7:30PM came and went and the seats began filling up.  The tickets and signs all said 7:30PM but it was 8:00PM when Robert Earl was finally introduced and welcomed to the stage where he was presented with a coonskin cap like Davey Crocket, hero of the Alamo and namesake of the town, wore.  Crocket is the fourth oldest town in Texas.  Nacogdoches happens to be the oldest.  Sam Houston lived in Nacogdoches for four years prior to the Texas Revolution.  A stone house that he built as a trading post is known as Old Stone Fort and located on the campus of Stephen F. Austin State University in Nacogdoches.  The El Camino Real (now Highway 21) ran East-West through Nacogdoches.  Nacogdoches was the destination and marshaling center for many of the volunteers who came to Texas to fight in the Texas Revolution.  Enough history for now.  Back to Robert Earl.

Robert Earl has been entertaining for about 30 years and has always been, and still is, extremely popular on college campuses in Texas.  Especially his alma mater, Texas A & M.  A large part of the crowd tonight was composed of young people who probably were still in diapers, if they had been born, when Robert Earl's career started, yet they knew the words to almost every song and sang along much of the time.  It was a loud crowd.  A middle-aged woman sat on my left and yelled so loud that my left ear is still ringing.  She stomped and clapped and yelled through the entire performance.  A group of about eight young men were a few rows behind us and they knew exactly when to shout out the refrain or sing the chorus.  When they weren’t singing along they were hootin’ and hollerin’.  Robert Earl really seemed to be enjoying himself and having fun also.

One of the songs was “Merry Christmas from the Family.”  No matter that Christmas is still four months away.  It has always been one of his most popular songs and is really funny in a weird kind of way.  The first line is, “Mom got drunk and Dad got drunk at our Christmas party.”  In an interview about a year ago he was asked about this song and he said that his mom didn’t like it very much, even though his mom and dad were both alcoholics.  I’m not sure if he was serious or joking.

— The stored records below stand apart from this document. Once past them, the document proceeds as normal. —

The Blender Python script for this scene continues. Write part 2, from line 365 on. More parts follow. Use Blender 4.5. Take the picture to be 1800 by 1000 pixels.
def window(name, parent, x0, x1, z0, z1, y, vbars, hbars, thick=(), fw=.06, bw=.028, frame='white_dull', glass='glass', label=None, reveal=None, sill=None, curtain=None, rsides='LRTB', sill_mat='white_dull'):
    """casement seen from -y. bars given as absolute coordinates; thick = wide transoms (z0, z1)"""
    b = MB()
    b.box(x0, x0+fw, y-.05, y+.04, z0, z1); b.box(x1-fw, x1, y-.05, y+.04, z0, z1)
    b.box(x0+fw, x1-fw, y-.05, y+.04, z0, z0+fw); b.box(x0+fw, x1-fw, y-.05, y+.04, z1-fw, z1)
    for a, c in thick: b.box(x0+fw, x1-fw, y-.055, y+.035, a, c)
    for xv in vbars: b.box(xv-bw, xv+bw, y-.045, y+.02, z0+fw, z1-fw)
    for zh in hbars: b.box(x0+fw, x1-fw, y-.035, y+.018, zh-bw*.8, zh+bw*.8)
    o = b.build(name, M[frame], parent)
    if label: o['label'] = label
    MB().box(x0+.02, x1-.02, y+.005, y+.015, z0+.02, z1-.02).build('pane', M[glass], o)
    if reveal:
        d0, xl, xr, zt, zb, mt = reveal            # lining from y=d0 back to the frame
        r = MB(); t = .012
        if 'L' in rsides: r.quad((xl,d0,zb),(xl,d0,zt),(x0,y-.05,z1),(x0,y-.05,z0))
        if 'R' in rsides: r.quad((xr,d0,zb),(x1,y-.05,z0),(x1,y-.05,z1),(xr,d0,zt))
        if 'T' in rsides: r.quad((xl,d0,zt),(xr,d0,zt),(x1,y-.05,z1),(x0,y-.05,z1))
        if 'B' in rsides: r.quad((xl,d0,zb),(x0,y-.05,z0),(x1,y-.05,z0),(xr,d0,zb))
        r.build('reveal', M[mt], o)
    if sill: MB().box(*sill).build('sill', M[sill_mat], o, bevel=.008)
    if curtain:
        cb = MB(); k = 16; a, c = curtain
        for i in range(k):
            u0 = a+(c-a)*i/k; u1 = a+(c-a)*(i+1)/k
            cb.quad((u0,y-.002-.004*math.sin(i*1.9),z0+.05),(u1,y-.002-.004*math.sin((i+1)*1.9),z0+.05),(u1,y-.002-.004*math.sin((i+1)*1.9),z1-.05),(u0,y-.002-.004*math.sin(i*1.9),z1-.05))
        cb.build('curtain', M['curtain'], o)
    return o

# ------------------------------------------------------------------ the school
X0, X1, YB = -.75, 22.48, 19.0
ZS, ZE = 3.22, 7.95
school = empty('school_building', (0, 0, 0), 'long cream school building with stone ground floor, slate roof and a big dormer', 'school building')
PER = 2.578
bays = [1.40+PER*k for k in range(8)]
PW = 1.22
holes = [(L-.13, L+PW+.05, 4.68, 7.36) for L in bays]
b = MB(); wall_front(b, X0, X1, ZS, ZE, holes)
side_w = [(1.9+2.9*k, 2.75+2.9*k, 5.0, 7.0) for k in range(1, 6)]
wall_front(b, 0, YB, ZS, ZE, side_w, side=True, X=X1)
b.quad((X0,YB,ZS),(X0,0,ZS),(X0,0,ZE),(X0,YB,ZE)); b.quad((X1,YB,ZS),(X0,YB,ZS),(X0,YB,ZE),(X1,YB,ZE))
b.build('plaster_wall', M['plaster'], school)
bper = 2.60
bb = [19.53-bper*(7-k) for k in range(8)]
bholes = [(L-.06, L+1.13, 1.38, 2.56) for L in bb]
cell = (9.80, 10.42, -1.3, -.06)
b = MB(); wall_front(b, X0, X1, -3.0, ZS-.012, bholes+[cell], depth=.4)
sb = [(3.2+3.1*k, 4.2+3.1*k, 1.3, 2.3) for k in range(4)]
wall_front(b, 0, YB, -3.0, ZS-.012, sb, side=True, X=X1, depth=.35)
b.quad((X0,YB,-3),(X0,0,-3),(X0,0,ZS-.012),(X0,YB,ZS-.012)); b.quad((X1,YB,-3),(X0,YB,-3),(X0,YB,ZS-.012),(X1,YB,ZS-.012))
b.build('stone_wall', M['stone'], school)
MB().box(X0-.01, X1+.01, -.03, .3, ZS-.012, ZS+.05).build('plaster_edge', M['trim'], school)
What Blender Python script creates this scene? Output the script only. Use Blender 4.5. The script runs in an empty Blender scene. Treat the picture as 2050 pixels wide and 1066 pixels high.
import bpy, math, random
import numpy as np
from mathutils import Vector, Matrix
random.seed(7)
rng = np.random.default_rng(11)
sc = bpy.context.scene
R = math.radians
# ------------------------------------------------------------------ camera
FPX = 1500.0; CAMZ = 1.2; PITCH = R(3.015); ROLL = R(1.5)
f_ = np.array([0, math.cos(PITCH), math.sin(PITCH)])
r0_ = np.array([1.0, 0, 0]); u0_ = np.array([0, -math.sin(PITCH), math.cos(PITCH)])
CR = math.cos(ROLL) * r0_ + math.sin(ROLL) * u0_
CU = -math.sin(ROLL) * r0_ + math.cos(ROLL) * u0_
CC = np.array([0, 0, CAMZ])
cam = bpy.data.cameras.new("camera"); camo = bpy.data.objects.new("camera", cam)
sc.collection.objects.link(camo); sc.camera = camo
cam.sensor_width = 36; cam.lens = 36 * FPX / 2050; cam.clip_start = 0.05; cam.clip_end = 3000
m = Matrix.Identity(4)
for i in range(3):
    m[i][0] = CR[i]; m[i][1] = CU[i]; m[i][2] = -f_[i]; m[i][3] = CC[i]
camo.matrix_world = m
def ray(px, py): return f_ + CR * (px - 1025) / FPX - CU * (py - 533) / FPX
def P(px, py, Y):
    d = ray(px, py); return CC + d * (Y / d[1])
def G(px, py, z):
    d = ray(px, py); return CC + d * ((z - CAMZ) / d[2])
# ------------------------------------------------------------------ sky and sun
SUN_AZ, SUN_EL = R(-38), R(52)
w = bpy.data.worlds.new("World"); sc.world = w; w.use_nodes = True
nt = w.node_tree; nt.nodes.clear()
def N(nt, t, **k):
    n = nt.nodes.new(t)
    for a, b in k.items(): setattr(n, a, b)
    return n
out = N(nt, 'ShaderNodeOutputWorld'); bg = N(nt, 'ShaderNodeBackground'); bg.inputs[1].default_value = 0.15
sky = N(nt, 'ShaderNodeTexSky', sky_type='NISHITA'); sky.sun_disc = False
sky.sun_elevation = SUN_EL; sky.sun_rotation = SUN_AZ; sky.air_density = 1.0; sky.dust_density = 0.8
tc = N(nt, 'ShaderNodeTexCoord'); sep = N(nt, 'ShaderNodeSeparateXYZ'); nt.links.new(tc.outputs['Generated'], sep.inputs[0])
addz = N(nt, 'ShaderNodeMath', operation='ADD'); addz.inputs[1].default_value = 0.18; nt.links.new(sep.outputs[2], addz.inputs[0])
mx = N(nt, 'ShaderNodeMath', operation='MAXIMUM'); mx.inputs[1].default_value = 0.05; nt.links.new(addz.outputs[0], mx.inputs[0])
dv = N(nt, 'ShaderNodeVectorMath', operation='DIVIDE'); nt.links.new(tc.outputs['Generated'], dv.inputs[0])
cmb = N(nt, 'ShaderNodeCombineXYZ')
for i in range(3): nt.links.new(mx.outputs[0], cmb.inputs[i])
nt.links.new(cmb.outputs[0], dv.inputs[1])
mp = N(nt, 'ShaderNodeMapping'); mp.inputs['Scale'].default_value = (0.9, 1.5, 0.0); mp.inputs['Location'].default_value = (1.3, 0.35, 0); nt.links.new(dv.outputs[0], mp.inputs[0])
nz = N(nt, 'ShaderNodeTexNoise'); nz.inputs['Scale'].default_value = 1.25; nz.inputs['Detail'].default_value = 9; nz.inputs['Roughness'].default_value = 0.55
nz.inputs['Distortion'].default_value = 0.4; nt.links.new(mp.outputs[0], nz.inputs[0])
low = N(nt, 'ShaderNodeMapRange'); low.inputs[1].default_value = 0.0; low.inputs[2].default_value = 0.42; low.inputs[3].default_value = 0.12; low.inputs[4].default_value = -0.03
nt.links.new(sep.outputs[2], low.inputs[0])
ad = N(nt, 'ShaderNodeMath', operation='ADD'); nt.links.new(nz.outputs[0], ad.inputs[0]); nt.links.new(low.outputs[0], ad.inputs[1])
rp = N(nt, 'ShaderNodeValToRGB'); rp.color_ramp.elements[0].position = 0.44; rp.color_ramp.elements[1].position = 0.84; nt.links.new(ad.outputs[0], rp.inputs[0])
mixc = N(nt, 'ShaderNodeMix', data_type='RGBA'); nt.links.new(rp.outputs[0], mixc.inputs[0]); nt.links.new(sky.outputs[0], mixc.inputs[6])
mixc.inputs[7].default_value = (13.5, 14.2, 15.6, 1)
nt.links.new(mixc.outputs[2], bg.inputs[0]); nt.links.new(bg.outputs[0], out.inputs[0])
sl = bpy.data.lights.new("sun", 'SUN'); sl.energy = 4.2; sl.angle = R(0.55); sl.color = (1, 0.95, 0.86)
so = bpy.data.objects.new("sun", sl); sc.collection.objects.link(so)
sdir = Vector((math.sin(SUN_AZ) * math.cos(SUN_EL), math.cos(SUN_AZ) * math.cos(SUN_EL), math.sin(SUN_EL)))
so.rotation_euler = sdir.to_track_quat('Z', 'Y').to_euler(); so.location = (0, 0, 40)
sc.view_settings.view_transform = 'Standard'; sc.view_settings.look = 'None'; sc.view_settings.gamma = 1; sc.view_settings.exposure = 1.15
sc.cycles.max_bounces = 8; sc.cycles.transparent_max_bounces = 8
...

He and his band played for about an hour and twenty minutes without a break.  There last song (before the encore) was “The Road Goes on Forever.”  I knew it would be last so before it started I left my seat and headed towards the front.  I got down on my knees between the stage and the front row and took some close-ups as he sang “The Road Goes on Forever” and the encore, Billy Joe Shaver’s “Live Forever,” which they did acoustically (no amps or microphones).  It was a really great show.  I wish it had been longer as there were more of his songs that I would love to have heard him sing.


On the drive back to Nacogdoches it was pitch black dark, no moon in the sky, and I missed a turn and we ended up in Lufkin, about 20 miles south of Nacogdoches.  We may have taken the scenic route but we couldn’t tell in the dark.